Closed aportagain closed 6 years ago

aportagain commented 6 years ago

The default calendar in CF is a "mixed Gregorian/Julian calendar as defined by Udunits" (identified as "gregorian" or "standard" in the calendar attribute). ISO8601 uses the "Gregorian" calendar, defined in a way which I think corresponds to the "proleptic_gregorian" calendar in CF. This may cause differences for dates before 1582-10-15, and possibly also for climatology data with time units relative to 0-1-1 (CF doesn't recommend this, but allows it for compatibility with COARDS).

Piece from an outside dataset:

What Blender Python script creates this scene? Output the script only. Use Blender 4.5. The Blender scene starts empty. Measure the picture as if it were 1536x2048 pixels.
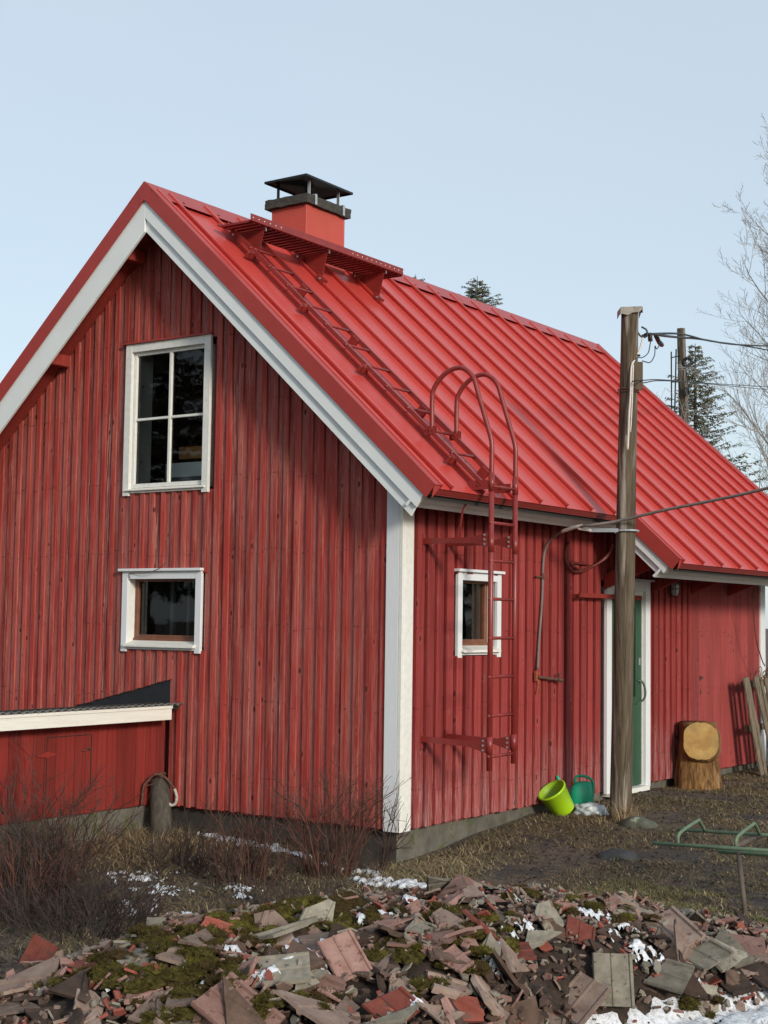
import bpy, bmesh, math, random
from mathutils import Vector, Matrix, noise
random.seed(7)
R = math.radians
sc = bpy.context.scene
COL = sc.collection

# ------------------------------------------------------------------ camera
CAM = Vector((6.27384, -9.23722, 1.57271))
cF = Vector((-0.57067571, 0.81782754, 0.07407665)); cR = Vector((0.82058834, 0.57135338, 0.01378718)); cU = Vector((0.03104841, -0.06865444, 0.99715724))
cam = bpy.data.cameras.new('camera'); cam.sensor_fit = 'VERTICAL'; cam.sensor_height = 36; cam.lens = 2931.46/2048*36
cam.clip_end = 3000; cam.clip_start = 0.05
co = bpy.data.objects.new('camera', cam); COL.objects.link(co)
co.matrix_world = Matrix(((cR.x, cU.x, -cF.x, CAM.x), (cR.y, cU.y, -cF.y, CAM.y), (cR.z, cU.z, -cF.z, CAM.z), (0, 0, 0, 1)))
sc.camera = co

# ------------------------------------------------------------------ light
S = Vector((0.73, -0.346, 0.262)).normalized()
ELEV = math.asin(S.z)
world = bpy.data.worlds.new('World'); sc.world = world; world.use_nodes = True
wn = world.node_tree; wn.nodes.clear()
sky = wn.nodes.new('ShaderNodeTexSky'); sky.sky_type = 'NISHITA'; sky.sun_disc = False
sky.sun_elevation = ELEV; sky.sun_rotation = math.atan2(S.x, S.y)
sky.air_density = 1.0; sky.dust_density = 1.0; sky.ozone_density = 1.2
b1 = wn.nodes.new('ShaderNodeBackground'); b1.inputs[1].default_value = 0.045
b2 = wn.nodes.new('ShaderNodeBackground'); b2.inputs[0].default_value = (0.565, 0.66, 0.735, 1); b2.inputs[1].default_value = 0.76
tcw = wn.nodes.new('ShaderNodeTexCoord'); mpw = wn.nodes.new('ShaderNodeMapping'); mpw.inputs['Scale'].default_value = (2.2, 2.2, 5.0); nzw = wn.nodes.new('ShaderNodeTexNoise'); nzw.inputs['Scale'].default_value = 1.4; nzw.inputs['Detail'].default_value = 4
mxw = wn.nodes.new('ShaderNodeMixRGB'); mxw.inputs[1].default_value = (0.545, 0.648, 0.730, 1); mxw.inputs[2].default_value = (0.620, 0.690, 0.745, 1)
wn.links.new(tcw.outputs['Generated'], mpw.inputs[0]); wn.links.new(mpw.outputs[0], nzw.inputs['Vector']); wn.links.new(nzw.outputs[0], mxw.inputs[0]); wn.links.new(mxw.outputs[0], b2.inputs[0])
ad = wn.nodes.new('ShaderNodeAddShader'); wo = wn.nodes.new('ShaderNodeOutputWorld')
wn.links.new(sky.outputs[0], b1.inputs[0]); wn.links.new(b1.outputs[0], ad.inputs[0]); wn.links.new(b2.outputs[0], ad.inputs[1]); wn.links.new(ad.outputs[0], wo.inputs[0])
sl = bpy.data.lights.new('sun', 'SUN'); sl.energy = 2.55; sl.angle = R(9); sl.color = (1.0, 0.92, 0.80)
so = bpy.data.objects.new('sun', sl); COL.objects.link(so); so.rotation_euler = (-S).to_track_quat('-Z', 'Y').to_euler()
sc.view_settings.view_transform = 'Standard'; sc.view_settings.look = 'None'; sc.view_settings.gamma = 1
sc.view_settings.use_curve_mapping = False; sc.view_settings.exposure = 0.15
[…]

Maybe we could add to section 2.3.4 something like: "Note that ISO8601 uses the Gregorian calendar, while CF by default uses a mixed Gregorian/Julian calendar. This may lead to differences in interpretation for dates before 1582-10-15 or climatological data specified relative to year zero. See ISO8601 section 4.3.2.1 and CF sections 4.4.1 and 7.4."

aportagain commented 6 years ago

Another option would be to explicitly use only the ISO8601 textual representation / formatting / encoding, but stick to the default CF calendar in both cases, unless the time variable's calendar attribute explicitly specifies a different calendar? netCDF best practices actually sounds kinda like that: https://www.unidata.ucar.edu/software/netcdf/docs/BestPractices.html

So something like: "Time data should be expressed as numeric values relative to a start time as in CF-conventions OR as strings formatted according to ISO8601. In both cases, the default calendar is the mixed Gregorian/Julian calendar, which is also used by default in CF (in contrast to the full ISO8601 specification, which uses the proleptic Gregorian calendar; see ISO8601 section 4.3.2.1 and CF sections 4.4.1)."?

A related question is then what to do with units for ISO8601 strings. CF explicitly requires time coordinate variables to have units, which conversely allows us to use the units to identify time coordinate variables... can we get along without this, or would we then need to specify that we can have only one time coordinate variable, and that is always called "time"?